Contrairement à ce qu’il avait souhaité, son mince volume de poèmes, Marlborough and other poems, est publié en 1916 par son père. Sa poésie dénuée de tout sentimentalisme, de la même veine que celle de Sassoon et d’Owen, connaît un succès public et critique immédiat. Charles Sorley possédait un style original et une forte personnalité qui selon le poète-lauréat John Masefield auraient pu faire de lui le plus grand dramaturge depuis Shakespeare.
SONNET
Quand dans vos rêves défilent en pâles bataillons
Les millions de morts sans voix,
N’ayez pas ces mots de sympathie que d’autres ont eus,
Pour vous en souvenir après. Cela n’a pas sa raison.
Ne faites pas leur éloge. Devenus sourds, ils pourraient croire
Que ce sont des insultes à leurs visages meurtris.
Pas de larmes. Leurs yeux aveugles ne peuvent les voir.
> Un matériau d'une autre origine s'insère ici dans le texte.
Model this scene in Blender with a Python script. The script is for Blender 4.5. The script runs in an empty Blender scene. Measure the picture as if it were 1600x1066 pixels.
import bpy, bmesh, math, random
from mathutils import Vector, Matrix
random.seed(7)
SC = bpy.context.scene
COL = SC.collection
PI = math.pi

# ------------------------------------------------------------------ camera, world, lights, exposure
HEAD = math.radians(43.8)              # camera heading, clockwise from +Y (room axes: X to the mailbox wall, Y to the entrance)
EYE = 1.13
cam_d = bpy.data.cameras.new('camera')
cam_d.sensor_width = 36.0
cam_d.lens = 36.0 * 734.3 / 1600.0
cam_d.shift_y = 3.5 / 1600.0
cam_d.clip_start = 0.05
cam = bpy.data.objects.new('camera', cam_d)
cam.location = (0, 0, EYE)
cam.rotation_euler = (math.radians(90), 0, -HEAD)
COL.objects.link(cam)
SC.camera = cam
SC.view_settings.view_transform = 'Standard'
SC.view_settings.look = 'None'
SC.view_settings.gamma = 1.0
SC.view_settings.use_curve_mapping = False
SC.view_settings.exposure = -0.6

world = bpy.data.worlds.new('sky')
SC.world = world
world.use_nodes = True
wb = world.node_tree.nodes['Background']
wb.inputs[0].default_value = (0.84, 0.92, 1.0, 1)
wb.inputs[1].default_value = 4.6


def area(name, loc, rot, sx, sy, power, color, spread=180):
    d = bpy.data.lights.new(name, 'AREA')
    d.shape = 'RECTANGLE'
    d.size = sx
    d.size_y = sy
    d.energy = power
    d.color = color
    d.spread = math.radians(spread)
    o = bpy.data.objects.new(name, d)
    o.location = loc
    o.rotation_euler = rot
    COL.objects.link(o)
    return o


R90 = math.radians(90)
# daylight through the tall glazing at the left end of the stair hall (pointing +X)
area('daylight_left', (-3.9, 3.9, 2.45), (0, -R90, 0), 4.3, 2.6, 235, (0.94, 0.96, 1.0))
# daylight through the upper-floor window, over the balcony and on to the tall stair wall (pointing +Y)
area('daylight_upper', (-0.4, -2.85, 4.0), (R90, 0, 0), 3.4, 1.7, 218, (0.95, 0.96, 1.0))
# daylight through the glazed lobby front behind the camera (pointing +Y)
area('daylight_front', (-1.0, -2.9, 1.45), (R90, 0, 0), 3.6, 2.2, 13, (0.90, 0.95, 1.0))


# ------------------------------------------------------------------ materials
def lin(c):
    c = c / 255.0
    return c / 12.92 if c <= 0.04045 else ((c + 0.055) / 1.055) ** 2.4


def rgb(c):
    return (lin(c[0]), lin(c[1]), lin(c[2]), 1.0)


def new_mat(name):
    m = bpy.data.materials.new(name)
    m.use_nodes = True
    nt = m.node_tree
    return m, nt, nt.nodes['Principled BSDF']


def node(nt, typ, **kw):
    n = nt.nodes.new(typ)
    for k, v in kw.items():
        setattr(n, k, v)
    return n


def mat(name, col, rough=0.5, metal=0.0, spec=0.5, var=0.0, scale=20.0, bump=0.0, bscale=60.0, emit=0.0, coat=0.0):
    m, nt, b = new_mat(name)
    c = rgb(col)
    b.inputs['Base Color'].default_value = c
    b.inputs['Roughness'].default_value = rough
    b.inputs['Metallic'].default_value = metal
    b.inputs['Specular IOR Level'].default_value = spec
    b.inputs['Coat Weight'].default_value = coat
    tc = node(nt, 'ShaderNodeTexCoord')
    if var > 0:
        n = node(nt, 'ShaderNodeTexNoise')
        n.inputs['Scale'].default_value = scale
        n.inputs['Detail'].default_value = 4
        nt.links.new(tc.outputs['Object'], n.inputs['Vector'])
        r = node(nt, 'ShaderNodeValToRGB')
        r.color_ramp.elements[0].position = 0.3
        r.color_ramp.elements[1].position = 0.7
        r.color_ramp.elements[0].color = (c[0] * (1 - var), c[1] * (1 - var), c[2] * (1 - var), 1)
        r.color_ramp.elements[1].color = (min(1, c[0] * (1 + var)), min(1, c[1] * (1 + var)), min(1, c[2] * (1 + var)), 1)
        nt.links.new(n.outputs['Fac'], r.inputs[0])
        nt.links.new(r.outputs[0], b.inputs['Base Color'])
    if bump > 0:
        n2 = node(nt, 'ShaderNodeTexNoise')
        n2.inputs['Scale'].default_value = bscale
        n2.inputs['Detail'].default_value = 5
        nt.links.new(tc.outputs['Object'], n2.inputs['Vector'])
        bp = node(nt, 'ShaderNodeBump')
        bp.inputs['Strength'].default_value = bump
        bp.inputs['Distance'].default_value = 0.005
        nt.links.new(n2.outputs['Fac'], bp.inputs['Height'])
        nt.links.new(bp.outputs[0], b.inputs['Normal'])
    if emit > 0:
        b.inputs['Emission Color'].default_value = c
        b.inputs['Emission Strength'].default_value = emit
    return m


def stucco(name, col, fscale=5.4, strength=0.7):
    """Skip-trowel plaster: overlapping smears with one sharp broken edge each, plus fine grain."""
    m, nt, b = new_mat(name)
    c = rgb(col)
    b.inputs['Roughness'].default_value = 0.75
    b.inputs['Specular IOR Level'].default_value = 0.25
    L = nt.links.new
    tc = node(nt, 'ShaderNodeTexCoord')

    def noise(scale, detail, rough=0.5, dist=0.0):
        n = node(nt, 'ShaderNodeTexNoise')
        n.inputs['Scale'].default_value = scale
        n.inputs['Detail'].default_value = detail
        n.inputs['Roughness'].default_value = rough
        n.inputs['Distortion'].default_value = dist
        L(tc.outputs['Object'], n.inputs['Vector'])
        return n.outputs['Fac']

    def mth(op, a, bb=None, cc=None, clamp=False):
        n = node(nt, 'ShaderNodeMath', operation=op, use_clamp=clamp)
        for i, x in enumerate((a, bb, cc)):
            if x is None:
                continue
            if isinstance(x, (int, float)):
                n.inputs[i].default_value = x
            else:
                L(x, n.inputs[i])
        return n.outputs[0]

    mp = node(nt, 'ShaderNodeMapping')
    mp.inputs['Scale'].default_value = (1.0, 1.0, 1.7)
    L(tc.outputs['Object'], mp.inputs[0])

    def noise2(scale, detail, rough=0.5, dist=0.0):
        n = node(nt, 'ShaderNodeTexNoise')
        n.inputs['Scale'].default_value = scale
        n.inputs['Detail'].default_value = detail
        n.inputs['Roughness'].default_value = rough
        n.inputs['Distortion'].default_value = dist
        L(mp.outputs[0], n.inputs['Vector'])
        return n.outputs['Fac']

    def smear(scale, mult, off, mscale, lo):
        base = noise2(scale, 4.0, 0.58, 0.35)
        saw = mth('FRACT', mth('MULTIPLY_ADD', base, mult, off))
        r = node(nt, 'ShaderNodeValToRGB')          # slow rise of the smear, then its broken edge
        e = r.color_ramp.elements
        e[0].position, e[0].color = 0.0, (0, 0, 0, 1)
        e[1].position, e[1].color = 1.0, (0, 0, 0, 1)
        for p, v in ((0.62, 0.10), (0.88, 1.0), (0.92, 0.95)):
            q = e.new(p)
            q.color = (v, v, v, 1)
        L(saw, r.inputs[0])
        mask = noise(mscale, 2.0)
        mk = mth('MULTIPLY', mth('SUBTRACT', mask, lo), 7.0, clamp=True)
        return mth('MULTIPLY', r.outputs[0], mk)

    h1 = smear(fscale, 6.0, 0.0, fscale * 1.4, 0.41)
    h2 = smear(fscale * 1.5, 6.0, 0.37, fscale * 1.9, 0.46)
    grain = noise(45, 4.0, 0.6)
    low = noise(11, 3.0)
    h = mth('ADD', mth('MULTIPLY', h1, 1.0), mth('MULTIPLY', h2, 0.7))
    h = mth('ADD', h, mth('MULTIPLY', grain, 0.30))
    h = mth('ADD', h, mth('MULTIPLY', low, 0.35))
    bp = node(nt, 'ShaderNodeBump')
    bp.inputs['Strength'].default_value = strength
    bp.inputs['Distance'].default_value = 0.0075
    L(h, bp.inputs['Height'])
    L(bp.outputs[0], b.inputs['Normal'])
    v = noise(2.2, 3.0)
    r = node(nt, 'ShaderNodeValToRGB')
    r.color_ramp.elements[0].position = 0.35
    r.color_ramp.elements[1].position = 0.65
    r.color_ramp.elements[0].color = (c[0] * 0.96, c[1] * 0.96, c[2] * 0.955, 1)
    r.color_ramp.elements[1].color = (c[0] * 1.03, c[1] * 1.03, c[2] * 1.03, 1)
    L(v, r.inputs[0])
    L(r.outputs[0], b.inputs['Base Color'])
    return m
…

Pas de louanges. Il est facile d’être mort.
Dites seulement : « Ils sont morts ». Puis ajoutez :
« Pourtant, de meilleurs qu’eux sont morts avant. »
Si, portant votre regard sur l’innombrable foule,
Vous remarquez un visage que vous avez aimé,
Dites-vous que ce n’est qu’un spectre. Personne n’a ce visage d’antan.
L’immense mort a tout pris pour elle, éternellement.
When you see millions of the mouthless dead
Across your dreams in pale battalions go,
Say no soft things as other men have said,
That you’ll remember. For you need not so.
Give them not praise. For, deaf, how should they know
It is not curses heaped on each gashed head ?
Nor tears. The blind eyes see not your tears flow.
Nor honour. It is easy to be dead.
Say only this, « They are dead. » Then add thereto,
« Yet many a better one has died before. »
Then, scanning all the o’ercrowded mass, should you
Perceive one face that you loved heretofore,
It is spook. None wears the face you knew.
Great death has made all his for evermore.